Program

Day 1 of the conference (Friday, March 31) will be devoted to building up the idea of culinary nationalism in Asia through a variety of specific cases, featuring a keynote speech by Priscilla Parkhurst Ferguson, “Centers and Peripheries: Culinary Countries in the 21st Century.”

Day 2 of the conference (Saturday, April 1) will be devoted to exposing the cracks and fissures of culinary nationalism in Asia and moving beyond strict national borders, featuring a keynote speech by James Watson, “Culinary Nationalism: Asia and Beyond.”


The following questions motivate our collective conversation:

– How have foodways contributed to the formation of cultural and national identities in different Asian locations? What are the particular characteristics of culinary nationalism as it has appeared in these different locations?
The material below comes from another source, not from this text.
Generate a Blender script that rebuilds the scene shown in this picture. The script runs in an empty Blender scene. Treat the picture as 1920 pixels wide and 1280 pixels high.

– Does it make sense to talk about “Asian” foodways in any collective sense? Are there similarities in terms of foodstuffs, historical experiences, or cultural norms, which make such comparisons legible or meaningful? Or are these varied experiences and foodways too disparate to compare?

– How have Asian national culinary identities sharpened themselves against and/or incorporated international/Western/Euroamerican foodstuffs, culinary standards, or experiences?

– Does a strong sense of regional culinary identities or multicultural culinary legacies contribute to or complicate the formation of national culinary identities? How exactly do different aggregate culinary identities intersect or interact?

– At what points does culinary nationalism break down in Asia? Who is invited or prevented from sitting at the table? Are hunger and violence implicit critiques of culinary nationalism? How do foodways in Asia transgress national boundaries or move beyond them?